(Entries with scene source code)
-------------------------
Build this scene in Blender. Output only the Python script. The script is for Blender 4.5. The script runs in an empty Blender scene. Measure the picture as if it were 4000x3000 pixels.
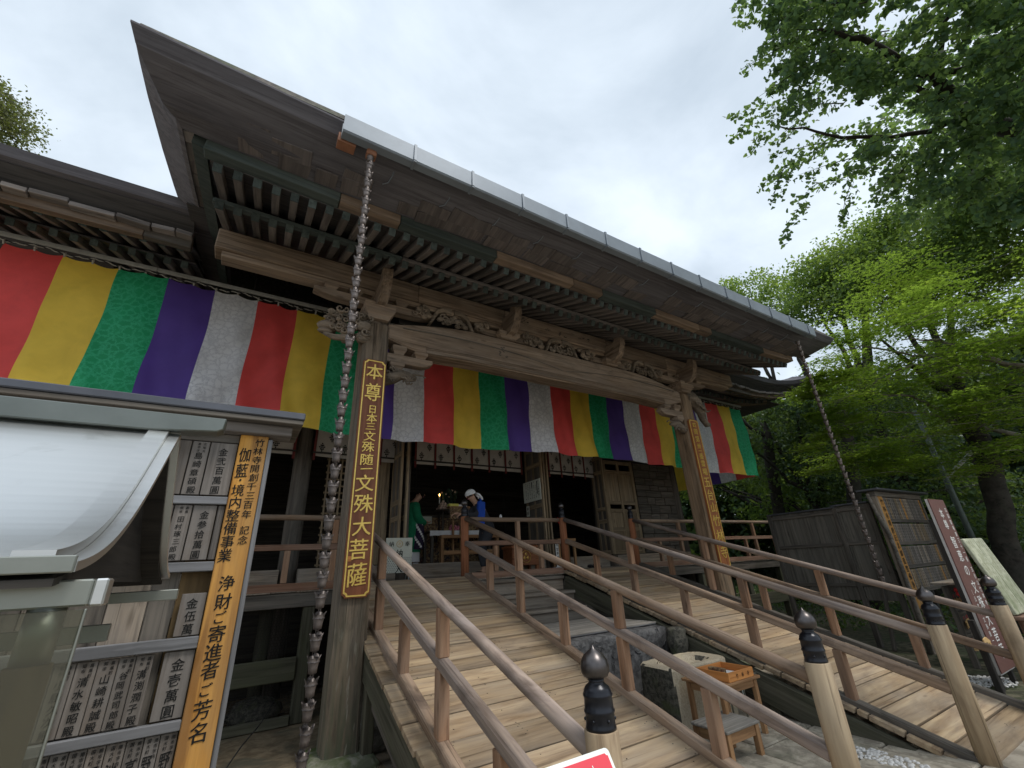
import bpy, math, random
import numpy as np
from mathutils import Vector, Matrix, Quaternion

SC = bpy.context.scene
COL = SC.collection
RNG = random.Random(7)

# ------------------------------------------------------------------ camera
cam_d = bpy.data.cameras.new('camera')
cam = bpy.data.objects.new('camera', cam_d)
COL.objects.link(cam)
SC.camera = cam
cam_d.sensor_fit = 'HORIZONTAL'
cam_d.sensor_width = 36.0
cam_d.lens = 36.0 * 1665.47383 / 4000.0
cam_d.clip_start = 0.05
cam_d.clip_end = 400.0
YAW, PITCH, ROLL = 5.66598361e-01, 4.05190886e-01, -5.47459467e-02
_f = Vector((math.sin(YAW) * math.cos(PITCH), math.cos(YAW) * math.cos(PITCH), math.sin(PITCH)))
_r = Vector((math.cos(YAW), -math.sin(YAW), 0.0))
_u = _r.cross(_f)
_r2 = _r * math.cos(ROLL) + _u * math.sin(ROLL)
_u2 = -_r * math.sin(ROLL) + _u * math.cos(ROLL)
cam.matrix_world = Matrix(((_r2.x, _u2.x, -_f.x, 0), (_r2.y, _u2.y, -_f.y, 0), (_r2.z, _u2.z, -_f.z, 1.6), (0, 0, 0, 1)))

# ------------------------------------------------------------------ world: overcast sky
SUN_EL, SUN_AZ = math.radians(62), math.radians(155)      # azimuth clockwise from +Y
world = bpy.data.worlds.new('World')
SC.world = world
world.use_nodes = True
_nt = world.node_tree
_nt.nodes.clear()
_out = _nt.nodes.new('ShaderNodeOutputWorld')
_sky = _nt.nodes.new('ShaderNodeTexSky')
_sky.sky_type = 'NISHITA'
_sky.sun_disc = False
_sky.sun_elevation = SUN_EL
_sky.sun_rotation = SUN_AZ
_sky.air_density = 1.0
_sky.dust_density = 2.5
_bg1 = _nt.nodes.new('ShaderNodeBackground')
_bg1.inputs['Strength'].default_value = 0.10
_nt.links.new(_sky.outputs[0], _bg1.inputs['Color'])
_tc = _nt.nodes.new('ShaderNodeTexCoord')
_sep = _nt.nodes.new('ShaderNodeSeparateXYZ')
_nt.links.new(_tc.outputs['Generated'], _sep.inputs[0])
_add = _nt.nodes.new('ShaderNodeMath'); _add.operation = 'ADD'; _add.inputs[1].default_value = 0.35
_nt.links.new(_sep.outputs['Z'], _add.inputs[0])
_mx = _nt.nodes.new('ShaderNodeMath'); _mx.operation = 'MAXIMUM'; _mx.inputs[1].default_value = 0.12
_nt.links.new(_add.outputs[0], _mx.inputs[0])
_dx = _nt.nodes.new('ShaderNodeMath'); _dx.operation = 'DIVIDE'
_dy = _nt.nodes.new('ShaderNodeMath'); _dy.operation = 'DIVIDE'
_nt.links.new(_sep.outputs['X'], _dx.inputs[0]); _nt.links.new(_mx.outputs[0], _dx.inputs[1])
_nt.links.new(_sep.outputs['Y'], _dy.inputs[0]); _nt.links.new(_mx.outputs[0], _dy.inputs[1])
_cmb = _nt.nodes.new('ShaderNodeCombineXYZ')
_nt.links.new(_dx.outputs[0], _cmb.inputs['X']); _nt.links.new(_dy.outputs[0], _cmb.inputs['Y'])
_n1 = _nt.nodes.new('ShaderNodeTexNoise')
_n1.inputs['Scale'].default_value = 1.7; _n1.inputs['Detail'].default_value = 7.0; _n1.inputs['Roughness'].default_value = 0.55
_n1.inputs['Distortion'].default_value = 0.35
_nt.links.new(_cmb.outputs[0], _n1.inputs['Vector'])
_cr = _nt.nodes.new('ShaderNodeValToRGB')
_cr.color_ramp.elements[0].position = 0.36; _cr.color_ramp.elements[0].color = (0.50, 0.585, 0.67, 1)
_cr.color_ramp.elements[1].position = 0.62; _cr.color_ramp.elements[1].color = (0.82, 0.91, 1.0, 1)
_nt.links.new(_n1.outputs['Fac'], _cr.inputs['Fac'])
_bg2 = _nt.nodes.new('ShaderNodeBackground')
_bg2.inputs['Strength'].default_value = 0.77
_nt.links.new(_cr.outputs['Color'], _bg2.inputs['Color'])
_mix = _nt.nodes.new('ShaderNodeMixShader')
_mix.inputs[0].default_value = 0.9
_nt.links.new(_bg1.outputs[0], _mix.inputs[1]); _nt.links.new(_bg2.outputs[0], _mix.inputs[2])
_nt.links.new(_mix.outputs[0], _out.inputs['Surface'])

# ------------------------------------------------------------------ sun behind cloud
sun_d = bpy.data.lights.new('sun', 'SUN')
sun_d.energy = 1.45
sun_d.angle = math.radians(18)
sun_d.color = (1.0, 0.96, 0.9)
sun = bpy.data.objects.new('sun', sun_d)
COL.objects.link(sun)
_sd = Vector((math.sin(SUN_AZ) * math.cos(SUN_EL), math.cos(SUN_AZ) * math.cos(SUN_EL), math.sin(SUN_EL)))
sun.rotation_euler = (-_sd).to_track_quat('-Z', 'Y').to_euler()

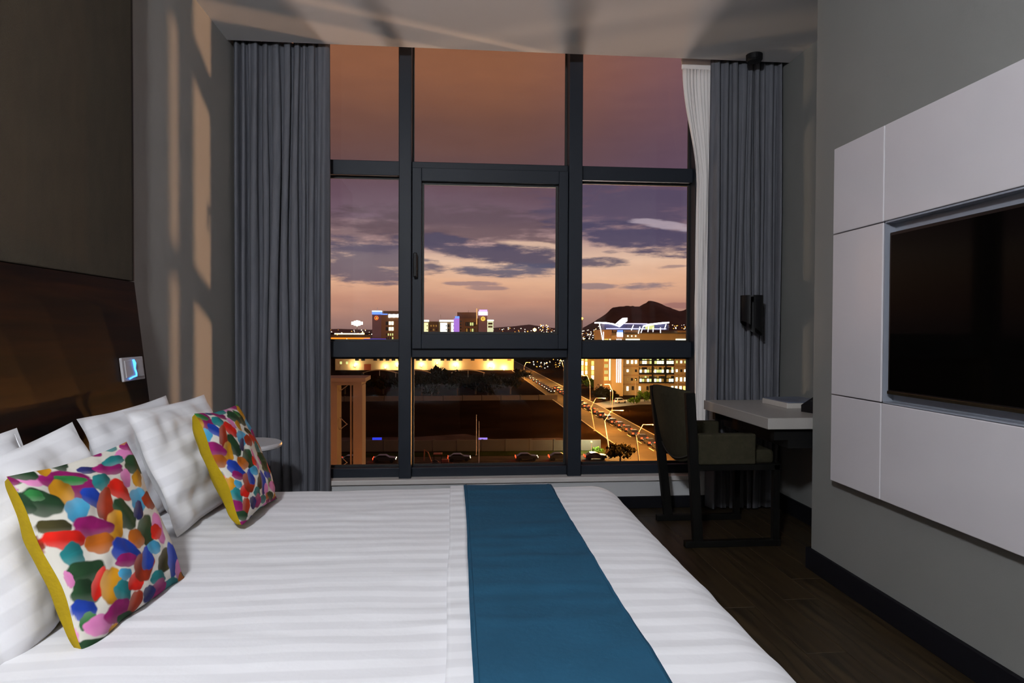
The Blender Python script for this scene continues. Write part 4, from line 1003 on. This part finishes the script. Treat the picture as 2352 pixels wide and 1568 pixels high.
-------------------------
**Set problem**
Your task is to restate word for word the lines from the top of the data to the line containing "RNG = random.Random(7)", both ends included, with every picture left out.

**Result**
Build this scene in Blender. Output only the Python script. The script is for Blender 4.5. The script runs in an empty Blender scene. Measure the picture as if it were 4000x3000 pixels.
import bpy, math, random
import numpy as np
from mathutils import Vector, Matrix, Quaternion

SC = bpy.context.scene
COL = SC.collection
RNG = random.Random(7)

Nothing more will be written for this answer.